Outside the Science Center: evangelists galore! A tall red banner emblazoned with a cross speaks of human rights violations. According to the banner it is illegal in 52 countries to do what this man in black does. He shouts: “JESUS IS THE ONLY WAY! Going to church won’t save you! Doing good works won’t save you! YOU MUST ACCEPT JESUS!”
It’s hard to hear over the mariachi band, a long-haired waif playing kindergarten ditties on his guitar and another woman calling out to passersby behind a table covered in brochures. I stroll past a circle of teenagers dressed all in black, waving their arms and stepping in time to Radiohead.
This grimacing bevy of stricken blackbirds has drawn a crowd. They’ve obviously choreographed their wordless skit. But what is it that they’re getting all worked up about?
Are they Jesus People, too? “That’s what I’ve been trying to figure out,” mutters a sun-browned, wrinkly man in banana-yellow bike shorts. “They’re wearing the same T-shirts.” I nod and start to speak, but Bike Shorts has already pedaled off on his mountain bike, taking his quizzical mug and silent opinions with him. It’s probably for the best. I don’t like discussing religion with complete strangers anyway.
Across the lawn, a fortune teller gesticulates at a client across a round table decorated with a crystal ball and the customary jewel-toned tablecloth. A rapt young woman nods back earnestly. How much did she pay the ball-reader, I wonder. I hesitate to whip out my camera because the fortune teller is watching me watch her.
I’m an agnostic, but I can’t help thinking that all anybody here wants on this gorgeous day is some relief from anxiety, uncertainty and doubt. We want to hear that if we studiously follow the prescribed cure, jump through hoops and submit ourselves humbly to a wiser being, no matter how silly the prescriptions may seem, things will be okay.
I know the feeling well. I came to the park for comfort, too. I found some in this:
Agnostic? Really?
You're on the fence about whether or not there is an omniscient omnipotent creature that guides and creates every aspect of our lives? Are you equally unsure about the reality of other faiths; like maybe their is a blue elephant god looking over us, or body thetans may or may not occupy human bodies.
Generally I've found that agnosticism is a nice way of saying 'I don't believe in God in any meaningful sense, but am a little scared of pissing him off anyway so feel uncomfortable calling myself an atheist.'
Of course we in the blue states like to cloud that in cultural relativity, and offer up something like "I can't really KNOW anything." Which while true sounds like something that Janice from The Electric Mayhem should be saying.
As a long time agnostic, I am not "a little scared of pissing [God] off anyway so feel uncomfortable calling myself an atheist"
It is difficult for some to understand unless you consider Robert Heinlein's concept of a fair-witness.
In the US, there are people who are commissioned as professional witnesses, who receive a small fee to witness someone signing a contract, and as proof of their commission, apply a stamp to the document. We call them "Notaries".
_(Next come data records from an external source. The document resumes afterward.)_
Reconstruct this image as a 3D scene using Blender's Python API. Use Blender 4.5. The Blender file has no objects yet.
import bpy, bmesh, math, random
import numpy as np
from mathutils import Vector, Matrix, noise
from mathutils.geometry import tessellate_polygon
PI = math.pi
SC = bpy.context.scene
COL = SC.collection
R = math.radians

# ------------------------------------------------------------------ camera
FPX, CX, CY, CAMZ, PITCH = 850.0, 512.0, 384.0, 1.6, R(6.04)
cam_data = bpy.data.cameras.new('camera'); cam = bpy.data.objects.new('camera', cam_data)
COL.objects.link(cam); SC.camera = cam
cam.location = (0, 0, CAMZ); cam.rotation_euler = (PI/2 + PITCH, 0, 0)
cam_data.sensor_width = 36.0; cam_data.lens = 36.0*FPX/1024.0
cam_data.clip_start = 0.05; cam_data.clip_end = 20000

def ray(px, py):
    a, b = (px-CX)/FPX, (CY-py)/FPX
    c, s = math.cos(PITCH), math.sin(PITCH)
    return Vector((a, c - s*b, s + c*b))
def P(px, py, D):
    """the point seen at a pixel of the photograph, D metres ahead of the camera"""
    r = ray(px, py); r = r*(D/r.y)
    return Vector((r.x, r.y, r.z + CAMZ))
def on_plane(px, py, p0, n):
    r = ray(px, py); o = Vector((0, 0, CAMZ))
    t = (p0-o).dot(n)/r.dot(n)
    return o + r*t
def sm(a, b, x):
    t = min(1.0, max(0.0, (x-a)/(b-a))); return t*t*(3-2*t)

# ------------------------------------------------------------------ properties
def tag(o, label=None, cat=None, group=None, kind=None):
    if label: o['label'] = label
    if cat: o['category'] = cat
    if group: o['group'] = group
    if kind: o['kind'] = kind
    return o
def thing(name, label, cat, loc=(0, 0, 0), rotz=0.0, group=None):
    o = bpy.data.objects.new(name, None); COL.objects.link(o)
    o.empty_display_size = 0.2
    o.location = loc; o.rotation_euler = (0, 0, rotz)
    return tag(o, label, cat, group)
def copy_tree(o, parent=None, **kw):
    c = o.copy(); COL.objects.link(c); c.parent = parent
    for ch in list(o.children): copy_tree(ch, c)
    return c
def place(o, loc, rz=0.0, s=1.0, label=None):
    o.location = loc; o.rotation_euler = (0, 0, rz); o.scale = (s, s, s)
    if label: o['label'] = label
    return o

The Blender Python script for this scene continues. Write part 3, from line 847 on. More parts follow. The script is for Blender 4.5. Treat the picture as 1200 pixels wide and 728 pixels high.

In his novel "Stranger in a Strange Land", Heinlein extended the concept of a notary, with the concept of a "Fair-witness", a person specially trained to make no assumptions about things they had not witnessed. For example, if a fair-witness was shown a piece of blue construction paper, and asked what color it was, the fairwitness would remark that the side she saw was blue, but would not assume or speculate on the color of the other side.
Agnostics have the courage to admit there are things they don't know, and can't know. We toss the fear of the unknown aside and get on with what we can know.
As legitimate as Niklaus's position is, many agnostics in my experience are just this side of Pascal's Wager, and for them it's just a way to avoid the whole subject.
I'm a little late in replying, so please accept my apologies.
I do not believe in one almighty God, several gods, or no gods at all. I simply don't know. As I grow older, I realize that the list of things that I don't know – or know much about, or know anything about – grows daily.
I do not simply hesitate to proclaim that a God or gods can't exist. I do not know, and, like Niklaus, I don't spend a significant amount of time trying to figure it out. It's probably more accurate to say that I don't care enough to stake out a position.
What I do care about is whether anyone is persecuted for believing or not believing in a God, multiple gods, a higher being, etc. I like to tell myself that I believe in people. I believe in the power of people to create or destroy, to appreciate and propagate aesthetically beautiful things, to share kindness or goods generously, and likewise the power of people to kill, deprive, maim physically or emotionally, and otherwise diminish the potential of humans individually and collectively.
Whether or not a god exists, the mighty power of people in their words, acts and omissions is both obvious and impossible to ignore. If you ask me, we should be placing more resources into cultivating the potential in people than we, as a culture or a nation, devote to imploring to, exalting in or about unseen beings such as the Christian God.